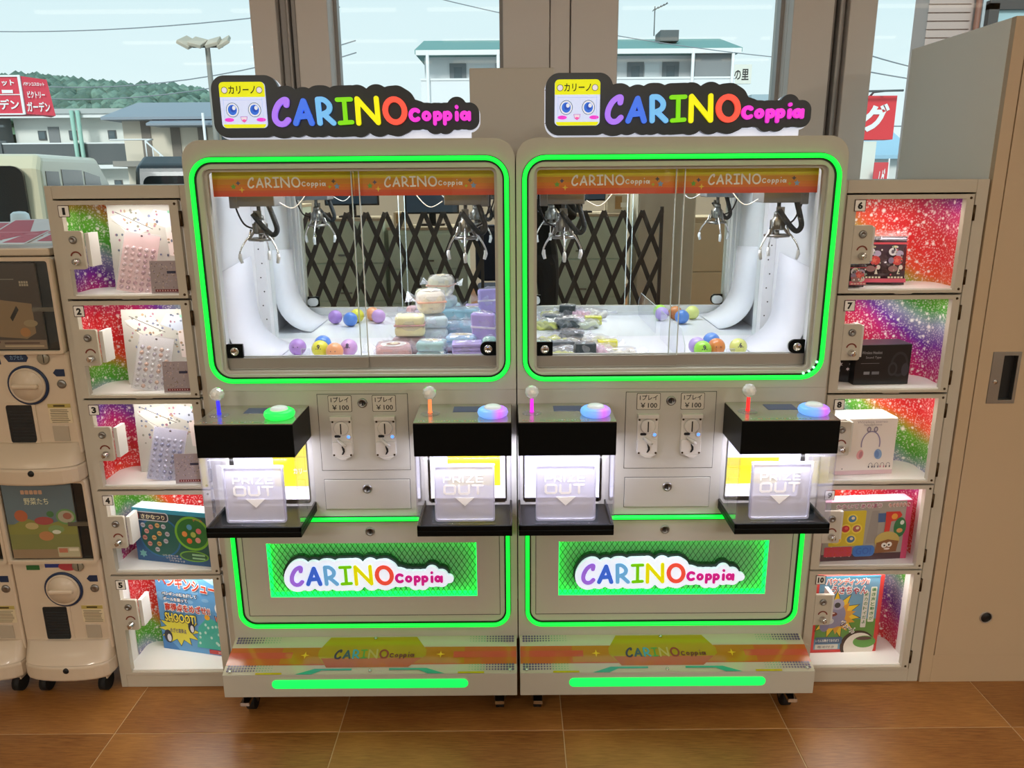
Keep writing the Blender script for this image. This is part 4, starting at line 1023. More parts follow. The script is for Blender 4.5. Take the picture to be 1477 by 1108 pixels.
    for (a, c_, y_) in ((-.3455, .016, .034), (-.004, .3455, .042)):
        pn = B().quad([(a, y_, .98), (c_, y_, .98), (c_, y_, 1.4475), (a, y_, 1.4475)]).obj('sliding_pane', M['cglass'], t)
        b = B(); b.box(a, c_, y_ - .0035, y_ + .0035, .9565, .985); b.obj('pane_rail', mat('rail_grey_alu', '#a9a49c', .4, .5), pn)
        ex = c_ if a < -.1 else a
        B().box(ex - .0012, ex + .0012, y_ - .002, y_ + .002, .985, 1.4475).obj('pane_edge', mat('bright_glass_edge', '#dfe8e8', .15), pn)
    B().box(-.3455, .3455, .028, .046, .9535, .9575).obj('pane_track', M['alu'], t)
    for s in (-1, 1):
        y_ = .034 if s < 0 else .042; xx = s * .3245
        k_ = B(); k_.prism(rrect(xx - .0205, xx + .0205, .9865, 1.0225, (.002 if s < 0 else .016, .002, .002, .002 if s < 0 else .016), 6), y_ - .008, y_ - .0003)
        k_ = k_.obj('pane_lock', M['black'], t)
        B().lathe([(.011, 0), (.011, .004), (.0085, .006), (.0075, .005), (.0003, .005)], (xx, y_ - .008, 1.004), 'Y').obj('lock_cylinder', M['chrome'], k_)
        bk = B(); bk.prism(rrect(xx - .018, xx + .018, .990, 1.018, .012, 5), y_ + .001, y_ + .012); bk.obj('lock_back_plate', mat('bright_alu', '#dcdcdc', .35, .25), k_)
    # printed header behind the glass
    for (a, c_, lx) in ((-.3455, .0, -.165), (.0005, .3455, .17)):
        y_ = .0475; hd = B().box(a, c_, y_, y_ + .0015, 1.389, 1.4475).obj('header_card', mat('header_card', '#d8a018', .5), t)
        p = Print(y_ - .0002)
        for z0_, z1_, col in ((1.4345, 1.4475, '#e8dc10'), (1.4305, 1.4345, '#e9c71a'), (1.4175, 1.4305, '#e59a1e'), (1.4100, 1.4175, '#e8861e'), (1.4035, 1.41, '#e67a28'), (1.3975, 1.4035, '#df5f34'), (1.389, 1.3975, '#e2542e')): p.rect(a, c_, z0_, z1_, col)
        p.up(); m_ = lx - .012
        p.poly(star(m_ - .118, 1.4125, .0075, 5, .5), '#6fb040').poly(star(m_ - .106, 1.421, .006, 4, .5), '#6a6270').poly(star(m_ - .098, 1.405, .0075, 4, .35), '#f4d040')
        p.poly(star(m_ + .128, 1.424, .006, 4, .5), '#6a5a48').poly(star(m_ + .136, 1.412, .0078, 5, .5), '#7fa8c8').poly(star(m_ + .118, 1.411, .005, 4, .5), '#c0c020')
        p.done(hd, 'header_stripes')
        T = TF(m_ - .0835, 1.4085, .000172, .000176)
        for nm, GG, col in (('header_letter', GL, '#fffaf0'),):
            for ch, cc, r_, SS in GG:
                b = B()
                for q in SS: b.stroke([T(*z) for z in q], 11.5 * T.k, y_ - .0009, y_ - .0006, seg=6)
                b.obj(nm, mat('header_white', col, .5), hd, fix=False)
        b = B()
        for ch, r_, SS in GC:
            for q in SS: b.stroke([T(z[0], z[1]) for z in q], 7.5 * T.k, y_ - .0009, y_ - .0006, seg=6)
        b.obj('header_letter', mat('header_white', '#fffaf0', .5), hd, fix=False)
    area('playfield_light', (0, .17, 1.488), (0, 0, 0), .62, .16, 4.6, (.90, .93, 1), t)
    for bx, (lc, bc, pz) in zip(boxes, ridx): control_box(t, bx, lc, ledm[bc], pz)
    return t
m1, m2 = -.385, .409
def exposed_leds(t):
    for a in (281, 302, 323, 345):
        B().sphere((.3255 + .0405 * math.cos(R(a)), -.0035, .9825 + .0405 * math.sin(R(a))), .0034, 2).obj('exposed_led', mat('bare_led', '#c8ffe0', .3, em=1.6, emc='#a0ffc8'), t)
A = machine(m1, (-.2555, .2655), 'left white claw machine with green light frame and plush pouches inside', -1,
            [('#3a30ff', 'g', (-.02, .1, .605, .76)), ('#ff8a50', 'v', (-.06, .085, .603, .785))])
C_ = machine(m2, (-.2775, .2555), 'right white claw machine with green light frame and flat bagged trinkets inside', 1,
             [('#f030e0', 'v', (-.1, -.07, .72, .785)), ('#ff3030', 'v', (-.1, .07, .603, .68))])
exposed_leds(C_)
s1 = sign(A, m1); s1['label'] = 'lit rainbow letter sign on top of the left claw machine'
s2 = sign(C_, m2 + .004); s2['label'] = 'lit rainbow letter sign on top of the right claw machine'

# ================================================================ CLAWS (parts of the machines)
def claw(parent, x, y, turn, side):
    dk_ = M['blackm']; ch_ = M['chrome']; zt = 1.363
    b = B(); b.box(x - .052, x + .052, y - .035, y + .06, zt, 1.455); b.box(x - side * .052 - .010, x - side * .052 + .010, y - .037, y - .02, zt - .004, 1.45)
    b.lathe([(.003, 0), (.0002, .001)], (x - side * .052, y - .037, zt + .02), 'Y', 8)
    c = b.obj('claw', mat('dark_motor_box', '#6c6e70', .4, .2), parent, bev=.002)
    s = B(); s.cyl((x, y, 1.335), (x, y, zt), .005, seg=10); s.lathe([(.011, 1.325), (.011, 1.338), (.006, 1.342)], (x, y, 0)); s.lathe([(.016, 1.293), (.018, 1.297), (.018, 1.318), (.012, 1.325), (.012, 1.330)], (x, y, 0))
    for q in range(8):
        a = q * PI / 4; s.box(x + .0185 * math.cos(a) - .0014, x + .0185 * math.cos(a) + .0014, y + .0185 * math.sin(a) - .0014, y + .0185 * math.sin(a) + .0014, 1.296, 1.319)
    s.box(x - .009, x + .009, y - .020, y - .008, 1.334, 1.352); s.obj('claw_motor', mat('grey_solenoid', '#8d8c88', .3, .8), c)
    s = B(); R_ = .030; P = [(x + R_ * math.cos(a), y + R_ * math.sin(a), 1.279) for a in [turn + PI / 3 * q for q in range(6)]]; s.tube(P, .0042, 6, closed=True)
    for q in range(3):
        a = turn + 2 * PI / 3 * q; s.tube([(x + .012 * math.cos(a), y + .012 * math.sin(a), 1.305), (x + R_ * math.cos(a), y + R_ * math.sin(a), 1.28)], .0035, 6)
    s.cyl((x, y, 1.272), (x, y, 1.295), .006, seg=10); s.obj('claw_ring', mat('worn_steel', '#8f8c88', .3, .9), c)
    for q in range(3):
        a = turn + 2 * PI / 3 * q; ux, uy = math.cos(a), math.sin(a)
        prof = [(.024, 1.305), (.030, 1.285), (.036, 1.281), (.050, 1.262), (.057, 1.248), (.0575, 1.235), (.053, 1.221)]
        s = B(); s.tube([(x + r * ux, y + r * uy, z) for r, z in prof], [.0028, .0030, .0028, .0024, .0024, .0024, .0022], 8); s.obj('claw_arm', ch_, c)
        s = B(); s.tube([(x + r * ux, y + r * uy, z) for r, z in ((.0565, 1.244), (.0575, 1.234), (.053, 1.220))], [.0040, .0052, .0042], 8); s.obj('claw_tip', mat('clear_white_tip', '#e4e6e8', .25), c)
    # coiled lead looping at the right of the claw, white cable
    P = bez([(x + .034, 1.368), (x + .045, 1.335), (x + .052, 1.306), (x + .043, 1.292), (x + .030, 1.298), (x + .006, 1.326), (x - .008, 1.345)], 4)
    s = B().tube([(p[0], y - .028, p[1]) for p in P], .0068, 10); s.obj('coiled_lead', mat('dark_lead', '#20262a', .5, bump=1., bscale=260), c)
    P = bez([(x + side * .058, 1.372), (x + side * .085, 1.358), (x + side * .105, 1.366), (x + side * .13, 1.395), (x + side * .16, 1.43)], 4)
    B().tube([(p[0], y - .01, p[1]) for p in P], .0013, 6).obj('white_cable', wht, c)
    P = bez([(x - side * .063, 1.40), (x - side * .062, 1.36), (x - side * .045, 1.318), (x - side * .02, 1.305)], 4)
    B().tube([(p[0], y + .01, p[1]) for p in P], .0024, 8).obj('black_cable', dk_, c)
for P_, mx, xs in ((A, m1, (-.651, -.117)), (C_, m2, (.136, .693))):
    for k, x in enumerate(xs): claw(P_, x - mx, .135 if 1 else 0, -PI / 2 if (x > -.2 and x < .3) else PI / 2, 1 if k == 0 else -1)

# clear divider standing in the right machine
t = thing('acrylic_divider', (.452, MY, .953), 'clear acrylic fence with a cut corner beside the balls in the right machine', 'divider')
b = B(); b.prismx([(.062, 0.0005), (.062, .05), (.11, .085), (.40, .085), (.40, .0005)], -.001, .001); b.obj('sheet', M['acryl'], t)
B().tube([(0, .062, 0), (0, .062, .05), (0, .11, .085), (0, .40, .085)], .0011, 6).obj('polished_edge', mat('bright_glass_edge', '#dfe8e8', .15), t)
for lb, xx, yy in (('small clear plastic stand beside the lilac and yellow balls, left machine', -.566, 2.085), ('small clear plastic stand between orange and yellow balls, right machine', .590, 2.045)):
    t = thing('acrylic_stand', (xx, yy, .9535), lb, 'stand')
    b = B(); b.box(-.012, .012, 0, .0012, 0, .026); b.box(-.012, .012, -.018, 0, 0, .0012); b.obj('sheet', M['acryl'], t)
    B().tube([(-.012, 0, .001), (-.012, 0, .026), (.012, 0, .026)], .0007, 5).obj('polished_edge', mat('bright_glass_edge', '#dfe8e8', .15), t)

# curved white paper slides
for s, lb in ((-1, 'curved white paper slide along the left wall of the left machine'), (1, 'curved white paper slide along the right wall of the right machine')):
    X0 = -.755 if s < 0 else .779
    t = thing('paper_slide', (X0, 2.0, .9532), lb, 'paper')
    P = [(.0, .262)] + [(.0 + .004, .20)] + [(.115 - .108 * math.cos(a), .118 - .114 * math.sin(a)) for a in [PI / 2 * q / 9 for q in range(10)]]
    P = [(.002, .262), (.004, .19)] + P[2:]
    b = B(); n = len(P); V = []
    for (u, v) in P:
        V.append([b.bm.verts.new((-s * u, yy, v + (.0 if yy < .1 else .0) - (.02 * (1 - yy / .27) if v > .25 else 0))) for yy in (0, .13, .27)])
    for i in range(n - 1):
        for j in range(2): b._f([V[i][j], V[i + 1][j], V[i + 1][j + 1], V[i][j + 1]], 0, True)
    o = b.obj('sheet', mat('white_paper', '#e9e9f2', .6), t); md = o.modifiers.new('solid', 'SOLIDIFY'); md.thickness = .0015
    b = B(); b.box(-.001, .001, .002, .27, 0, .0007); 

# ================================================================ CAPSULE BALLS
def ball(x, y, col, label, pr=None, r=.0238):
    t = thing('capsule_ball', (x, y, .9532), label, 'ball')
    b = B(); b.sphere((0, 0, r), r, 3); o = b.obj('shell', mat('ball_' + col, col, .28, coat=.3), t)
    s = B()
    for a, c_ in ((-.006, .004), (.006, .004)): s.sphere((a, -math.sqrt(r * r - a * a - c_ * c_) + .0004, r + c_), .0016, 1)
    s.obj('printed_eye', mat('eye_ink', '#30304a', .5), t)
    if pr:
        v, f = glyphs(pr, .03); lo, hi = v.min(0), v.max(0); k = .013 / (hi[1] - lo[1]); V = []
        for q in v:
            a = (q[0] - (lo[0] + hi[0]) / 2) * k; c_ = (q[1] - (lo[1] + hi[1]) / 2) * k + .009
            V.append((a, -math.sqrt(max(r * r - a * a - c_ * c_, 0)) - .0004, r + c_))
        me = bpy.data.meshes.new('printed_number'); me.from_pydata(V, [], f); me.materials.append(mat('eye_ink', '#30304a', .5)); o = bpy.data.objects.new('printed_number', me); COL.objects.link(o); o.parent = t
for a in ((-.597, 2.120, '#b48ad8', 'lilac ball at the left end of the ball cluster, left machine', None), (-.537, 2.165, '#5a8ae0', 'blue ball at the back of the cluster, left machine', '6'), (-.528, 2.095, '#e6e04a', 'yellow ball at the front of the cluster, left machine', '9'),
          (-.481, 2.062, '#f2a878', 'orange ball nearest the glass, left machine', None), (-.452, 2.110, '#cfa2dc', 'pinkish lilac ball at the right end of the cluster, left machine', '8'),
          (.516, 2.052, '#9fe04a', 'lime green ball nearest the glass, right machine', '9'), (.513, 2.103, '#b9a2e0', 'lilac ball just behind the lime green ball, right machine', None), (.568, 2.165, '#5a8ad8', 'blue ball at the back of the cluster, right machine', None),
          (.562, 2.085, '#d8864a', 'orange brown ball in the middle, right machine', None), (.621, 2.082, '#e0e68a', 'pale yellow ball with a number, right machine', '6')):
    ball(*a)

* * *

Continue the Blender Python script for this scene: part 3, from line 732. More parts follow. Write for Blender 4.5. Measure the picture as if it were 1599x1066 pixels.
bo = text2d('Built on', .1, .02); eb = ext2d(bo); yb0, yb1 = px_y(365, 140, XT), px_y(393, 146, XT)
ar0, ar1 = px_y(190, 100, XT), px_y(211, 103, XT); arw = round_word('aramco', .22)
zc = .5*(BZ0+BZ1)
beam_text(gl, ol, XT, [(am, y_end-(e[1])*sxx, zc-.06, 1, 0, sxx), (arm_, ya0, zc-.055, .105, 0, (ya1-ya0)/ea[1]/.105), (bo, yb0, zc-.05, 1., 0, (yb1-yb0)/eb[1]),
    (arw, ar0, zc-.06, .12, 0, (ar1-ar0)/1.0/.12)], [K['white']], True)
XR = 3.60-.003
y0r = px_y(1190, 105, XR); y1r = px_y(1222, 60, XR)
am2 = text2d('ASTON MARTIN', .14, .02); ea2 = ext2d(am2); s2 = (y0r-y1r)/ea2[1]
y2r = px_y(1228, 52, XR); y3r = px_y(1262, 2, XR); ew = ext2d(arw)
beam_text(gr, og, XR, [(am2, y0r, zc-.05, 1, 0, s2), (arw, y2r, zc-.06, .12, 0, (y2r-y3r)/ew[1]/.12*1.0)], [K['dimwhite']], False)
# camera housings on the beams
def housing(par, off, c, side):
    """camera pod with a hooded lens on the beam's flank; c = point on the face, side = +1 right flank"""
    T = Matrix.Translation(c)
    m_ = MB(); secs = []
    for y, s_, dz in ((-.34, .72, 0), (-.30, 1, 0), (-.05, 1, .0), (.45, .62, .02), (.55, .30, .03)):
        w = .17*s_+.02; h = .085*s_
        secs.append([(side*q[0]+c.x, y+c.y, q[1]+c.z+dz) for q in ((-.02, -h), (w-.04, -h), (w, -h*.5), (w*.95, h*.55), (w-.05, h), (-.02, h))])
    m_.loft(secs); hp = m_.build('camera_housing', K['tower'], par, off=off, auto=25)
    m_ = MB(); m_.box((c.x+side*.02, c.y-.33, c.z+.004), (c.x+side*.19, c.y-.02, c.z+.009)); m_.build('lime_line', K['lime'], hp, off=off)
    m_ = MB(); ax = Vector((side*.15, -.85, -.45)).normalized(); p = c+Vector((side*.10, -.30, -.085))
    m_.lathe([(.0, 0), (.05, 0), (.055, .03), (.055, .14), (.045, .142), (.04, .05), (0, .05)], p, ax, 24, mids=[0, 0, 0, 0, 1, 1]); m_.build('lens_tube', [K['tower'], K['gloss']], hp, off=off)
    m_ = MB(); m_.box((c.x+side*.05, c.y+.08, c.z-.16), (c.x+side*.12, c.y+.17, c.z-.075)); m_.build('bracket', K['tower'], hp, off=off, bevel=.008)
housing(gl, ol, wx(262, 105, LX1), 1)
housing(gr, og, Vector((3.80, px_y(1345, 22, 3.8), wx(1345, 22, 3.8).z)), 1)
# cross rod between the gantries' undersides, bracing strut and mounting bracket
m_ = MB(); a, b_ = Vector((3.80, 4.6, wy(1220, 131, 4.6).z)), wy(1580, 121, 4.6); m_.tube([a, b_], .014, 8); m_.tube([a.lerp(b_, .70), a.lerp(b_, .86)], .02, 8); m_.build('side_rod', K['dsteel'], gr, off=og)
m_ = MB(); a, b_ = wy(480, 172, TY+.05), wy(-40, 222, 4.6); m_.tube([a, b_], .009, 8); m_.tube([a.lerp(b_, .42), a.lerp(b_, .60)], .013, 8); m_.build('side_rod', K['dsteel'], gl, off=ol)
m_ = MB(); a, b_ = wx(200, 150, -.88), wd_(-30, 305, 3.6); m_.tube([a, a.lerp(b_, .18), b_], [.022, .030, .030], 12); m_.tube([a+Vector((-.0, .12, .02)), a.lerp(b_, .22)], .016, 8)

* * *

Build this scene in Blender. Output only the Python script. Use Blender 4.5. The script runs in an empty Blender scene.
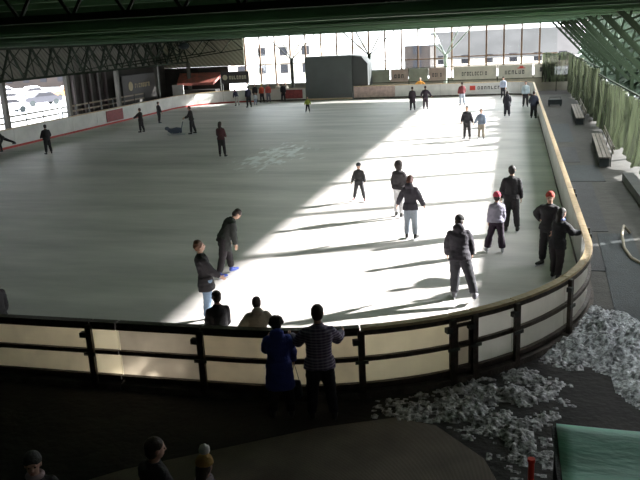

Exercise instructions: Count the lines above that contain the word "Python", and reply with only that number.

Finished answer: 2